Reflections On June 16

South Africa’s youth face mounting social and economic difficulties today. They are the victims of mass unemployment, widespread violence and other societal evils, like drug abuse. Our society increasingly reserves education for a better future to a priviledged minority, as the #FeesMustFall activists learned. While some youths parttake in mass action to advance their prospects in life, many have fallen to victim political apathy. Yet, divorcing themselves from progressive political participation is not a solution to problems confronting our youth. In fact, this trend is totally opposite to the 1970s through to the 1990s when youth were at the forefront of struggles against oppression and exploitation. How did this reversal happen?

 WHAT WENT WRONG ?

All organisations of the people were demobilised during the political negotiations and elite compromises that led to the 1994 elections. The ANC alliance partners then took sole responsibility of the leadership of the youth claiming to be the “leaders” of the democratic revolution, whilst the people became mere spectators. This was followed by populist rethoric of the parties in parliament, to garner votes for themselves while they knew that they could not change the system from within the bourgeois paradigm and the capitalist system.

A bloated state apparatus was established, with all the perks for government bureaucrats, without considering the plight of the youth and unemployed workers.
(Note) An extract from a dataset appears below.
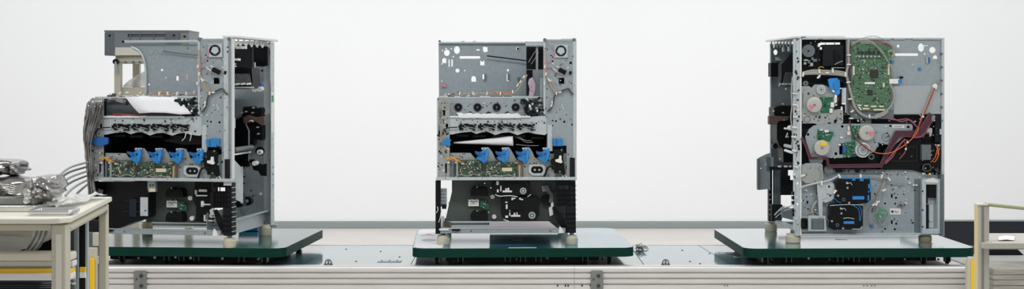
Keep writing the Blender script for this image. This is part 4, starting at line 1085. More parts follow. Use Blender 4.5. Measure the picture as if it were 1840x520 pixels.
# harness bands
for dy, r_, mm in ((0, .0055, 'wire_grey'), (5, .0065, 'wire_grey'), (3, .0042, 'wire_tan')):
    u.wire('wire_harness', mm, [(1442, 131 + dy * .4, -.008), (1460, 127 + dy, -.014), (1480, 127.5 + dy, -.014), (1502, 128.5 + dy, -.014), (1519, 131 + dy, -.010)], r_)
for x, y, a in ((1472, 128, 0), (1496, 127, 0), (1519, 134, 0), (1443, 134, 10), (1486, 131, 80), (1471, 138, 40)):
    u.tie('cable_tie', 'white_plastic', x, y, -.022, .006, .018 if a < 50 else .012, a)
u.wire('wire_harness', 'wire_grey', [(1525, 72, -.006), (1524, 90, -.012), (1525, 112, -.012), (1521, 132, -.012), (1525, 152, -.012), (1530, 172, -.012), (1535, 190, -.012), (1546, 204, -.012), (1562, 211, -.012), (1582, 209, -.012), (1596, 200, -.010)], .0058)
u.wire('wire_harness', 'wire_dark', [(1527, 74, -.006), (1528, 96, -.01), (1528, 120, -.01), (1526, 150, -.01), (1524, 180, -.01), (1526, 205, -.01)], .004)
for x, y, a in ((1525, 99, 90), (1525, 116, 90), (1524, 148, 80), (1545, 195, -40), (1562, 209, 0), (1527, 178, 80), (1531, 200, 60), (1529, 213, 90)):
    u.tie('cable_tie', 'white_plastic', x, y, -.020, .005, .016, a)
u.wire('wire_harness', 'wire_grey', [(1598, 150, -.006), (1604, 160, -.01), (1607, 176, -.012), (1600, 192, -.012), (1588, 202, -.012), (1572, 208, -.012)], .0046)
# grey motor plate with motor and board
mp = u.plate('motor_plate', 'zinc_warm', [(1440, 155), (1454, 155), (1458, 158), (1464, 152), (1478, 152), (1486, 155), (1500, 168), (1500, 197), (1515, 198), (1515, 220), (1512, 224), (1476, 223), (1470, 225), (1464, 222), (1440, 222)],
             [('c', 1453, 168.5, 2.6), ('c', 1501, 218, 2.6), ('r', 1442, 167, 1443.5, 196), ('c', 1463, 214, 1.2), ('c', 1471, 217, 1.2), ('c', 1442, 219.5, 1.6), ('c', 1487, 208, 1.2), ('c', 1490, 214, 1), ('c', 1462, 172, 1.4),
              ('c', 1449, 204, .8), ('c', 1511, 205, .8), ('c', 1445, 162, 1), ('c', 1508, 214, 1)], d=-.004, t=.003)
u.ring('stamped_ring', 'zinc_dark', 1450.5, 214.5, 5.2, 6.2, -.006, .002, mp)
gg = u.ring('gear', 'zinc_light', 1475.5, 161.5, 2, 8.2, -.014, .01); u.ring('gear_groove', 'zinc_dark', 1475.5, 161.5, 4.6, 5.2, -.015, .002, gg)
u.ring('gear', 'zinc_dark', 1448, 150, 1.6, 4.6, -.006, .008)
u.board('motor_board', 'pcb_plain', [(1473, 174), (1497, 175), (1496, 203), (1476, 203)], -.008, seed=11, n=10)
u.boxes('plug', 'white_plastic', [(1493, 184, 1499, 193, -.016, .01), (1491, 195, 1496, 203, -.014, .01), (1499, 176, 1504, 183, -.01, .01)])
u.motor(1464, 188.5, 14, -.030, 'motor', 'pink', (-6, 4))
u.boxes('black_sockets', 'black', [(1499, 190, 1511, 197, -.008, .01), (1511, 187, 1514, 192, -.008, .01), (1506, 160, 1512, 190, .0, .02)])
u.wires('thin_wires', 'wire_maroon', [[(1497, 190, -.01), (1503, 186, -.016), (1508, 178, -.012)], [(1499, 188, -.01), (1506, 182, -.016), (1506, 172, -.01)]], .0022)
u.box('white_bracket', 'zinc_light', 1513, 158, 1519, 186, -.010, .01)
bag = u.plate('blue_tape', 'blue_bright', [(1488, 143), (1493, 141), (1506, 140), (1508, 150), (1510, 155), (1510, 168), (1506, 172), (1500, 170), (1501, 163), (1492, 162), (1490, 152)], (), d=-.026, t=.014, bevel=.003)
u.plate('tape_fold', 'blue', [(1497, 150), (1509, 143), (1510, 155), (1500, 163)], (), d=-.030, t=.004, parent=bag, bevel=.001)
u.boxes('dark_parts', 'black', [(1516, 140, 1521, 158, -.004, .012), (1508, 136, 1518, 148, -.002, .01), (1515, 188, 1519, 206, -.002, .01)])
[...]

A corrupt government, public and private sectors exacerbate these problems and deny the people a better life for all. The so-called service delivery vacuum that was rapidly developing, was filled by NGOs and new populist organisations which erode the development of a genuine class consciousness.

 HOW DID THE YOUTH RESPOND TO THIS?

We thus find a new form of activism that has evolved under the slogan of a leadership from below or “no politics within our movements”. The student activities that has emerged is the so-called decolonisation movement and the fallist movement. Sectors of the student community have even been barred from participating in the protest  actions. Language has become another contentious issue, that has led to the polarisation of sections of the student movement. The demands that should have united students have become a divisive tool in the hands of some student activists. Anarchism has  become the expression of these “student leaders” without realising that their legitimate demands are being destroyed by such actions. We are thus witnessing the fizzling out of the protest movement of students and the youth.

All of us need to revisit the previous struggles of our forebears. The importance of programmatic struggle cannot be emphasised enough. Ad hoc struggles cannot take our struggle for liberation forward. In fact, ad hoc struggles are reformist in nature, not that we say that reformist struggles are not necessary at some stages, but they are not ends in themselves.  Reformism by its very nature will take place on a regular basis as society evolves. We are saying that our struggle should be informed by the need to destroy the exploitative system, which is capitalism. This can only be done through programmatic struggle and learning from previous engagements. This will enable us to fight ideas with ideas.